The plaintiff tenant commenced this action against the defendant landlord, inter alia, to recover damages for breach of a commercial lease.

The Supreme Court should have granted that branch of the defendant’s motion which was pursuant to CPLR 3211 (a) (7) to dismiss the third cause of action, which alleges breach of an implied warranty of fitness for commercial purposes. “In the absence of fraud or of a covenant, a lessor does not represent that the premises are tenantable and may be used for the purpose for which they are apparently intended” (Welson v *781Neujan Bldg. Corp., 264 NY 303, 305 [1934]; see Widmar v Healey, 247 NY 94, 96 [1928]; Edwards v New York & Harlem R.R. Co., 98 NY 245, 247 [1885]). The implied, warranty of habitability applies only to residential lease space (see Real Property Law § 235-b; Rivera v JRJ Land Prop. Corp., 27 AD3d 361, 365 [2006]; Polak v Bush Lbr. Co., 170 AD2d 932 [1991]).

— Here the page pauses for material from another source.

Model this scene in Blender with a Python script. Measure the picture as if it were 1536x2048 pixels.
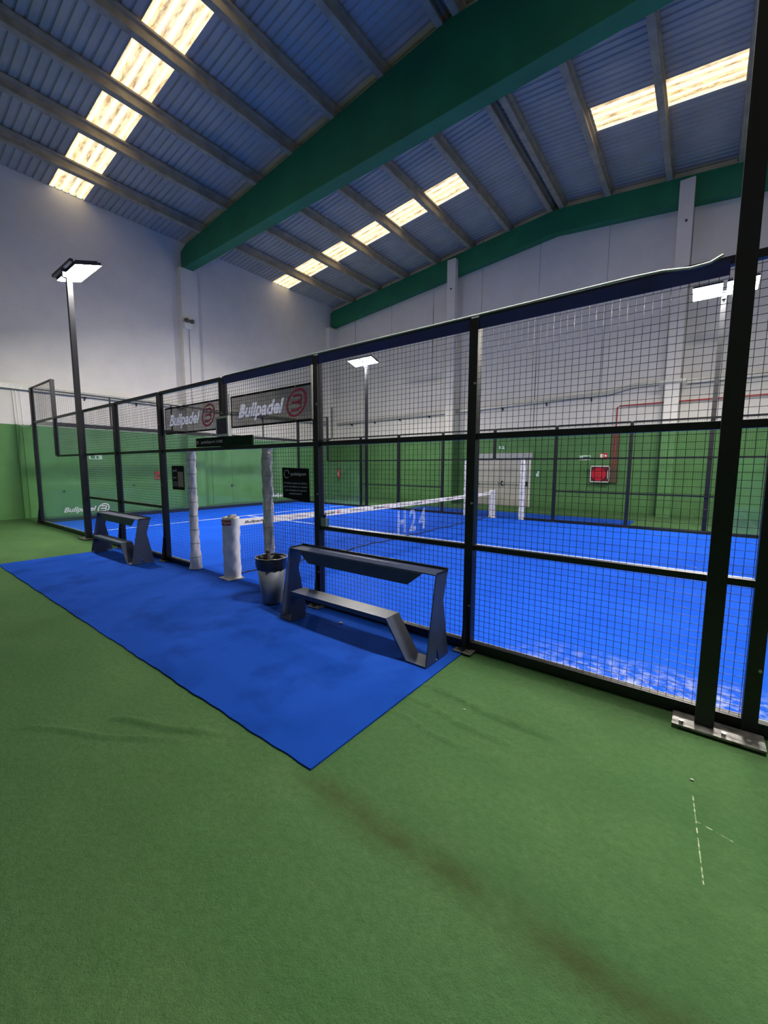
import bpy, math, random
from mathutils import Vector, Matrix
random.seed(7)
for o in list(bpy.data.objects): bpy.data.objects.remove(o)
scn = bpy.context.scene
C = scn.collection

# ------------------------------------------------------------ camera
F_PX, YAW, PITCH, ROLL = 823.07, -0.656762, -0.108334, 0.0028895
CAM = Vector((5.65175, -3.46264, 1.72033))
fwd = Vector((math.sin(YAW)*math.cos(PITCH), math.cos(YAW)*math.cos(PITCH), math.sin(PITCH)))
rt = Vector((math.cos(YAW), -math.sin(YAW), 0))
up = rt.cross(fwd)
rt2 = rt*math.cos(ROLL) + up*math.sin(ROLL)
up2 = -rt*math.sin(ROLL) + up*math.cos(ROLL)
cd = bpy.data.cameras.new('camera')
cam = bpy.data.objects.new('camera', cd); C.objects.link(cam)
m = Matrix((rt2, up2, -fwd)).transposed().to_4x4(); m.translation = CAM
cam.matrix_world = m
cd.sensor_fit = 'HORIZONTAL'; cd.sensor_width = 36.0; cd.lens = F_PX/1536*36.0
cd.clip_start = 0.02; cd.clip_end = 200
scn.camera = cam

# ------------------------------------------------------------ light and exposure
LAMP_E = 140.0          # emission of the floodlight lenses
SKY_E = 0.50             # daylight through the translucent roof sheets
scn.view_settings.view_transform = 'Standard'
scn.view_settings.look = 'None'
scn.view_settings.exposure = 1.34
scn.view_settings.gamma = 1.0
scn.view_settings.use_curve_mapping = False
w = bpy.data.worlds.new('world'); scn.world = w; w.use_nodes = True
w.node_tree.nodes['Background'].inputs[0].default_value = (0.45, 0.6, 0.9, 1)
w.node_tree.nodes['Background'].inputs[1].default_value = 0.6
scn.cycles.max_bounces = 10
scn.cycles.diffuse_bounces = 5
scn.cycles.transparent_max_bounces = 32
scn.cycles.caustics_reflective = False
scn.cycles.caustics_refractive = False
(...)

However, the Supreme Court properly denied those branches of the defendant’s motion which were pursuant to CPLR 3211 (a) (1) and (7) to dismiss the first, second, fourth, and fifth causes of action. Contrary to the defendant’s contention, the complaint sufficiently alleges a cause of action to recover damages for breach of the covenant of quiet enjoyment caused by an actual partial eviction (see Barash v Pennsylvania Term. Real Estate Corp., 26 NY2d 77, 82-84 [1970]; 23 E. 10 L.L.C. v Albert Apt. Corp., 91 AD3d 573, 574 [2012]; Second on Second Café, Inc. v Hing Sing Trading, Inc., 66 AD3d 255, 267-272 [2009]). The defendant’s contention that the plaintiff has no claim for damages for breach of the covenant of quiet enjoyment because the plaintiff’s refusal to pay rent constitutes an election of remedies is improperly raised for the first time in the defendant’s reply brief on the appeal (see Dune Deck Owners Corp. v JJ & P Assoc. Corp., 71 AD3d 1075, 1077 [2010]). The complaint’s allegations are also sufficient to state causes of action to recover damages for private nuisance (see Copart Indus. v Consolidated Edison Co. of NY., 41 NY2d 564, 569-571 [1977]) and for breach of paragraphs 25 and 42 (a) of the subject lease. Further, contrary to the defendant’s contention, the terms of the subject lease do not conclusively establish a defense to the asserted claims as a matter of law (see CPLR 3211 [a] [1]; Leon v Martinez, 84 NY2d 83, 88 [1994]).

The defendant’s remaining contentions are without merit. Skelos, J.P., Balkin, Lott and Miller, JJ., concur.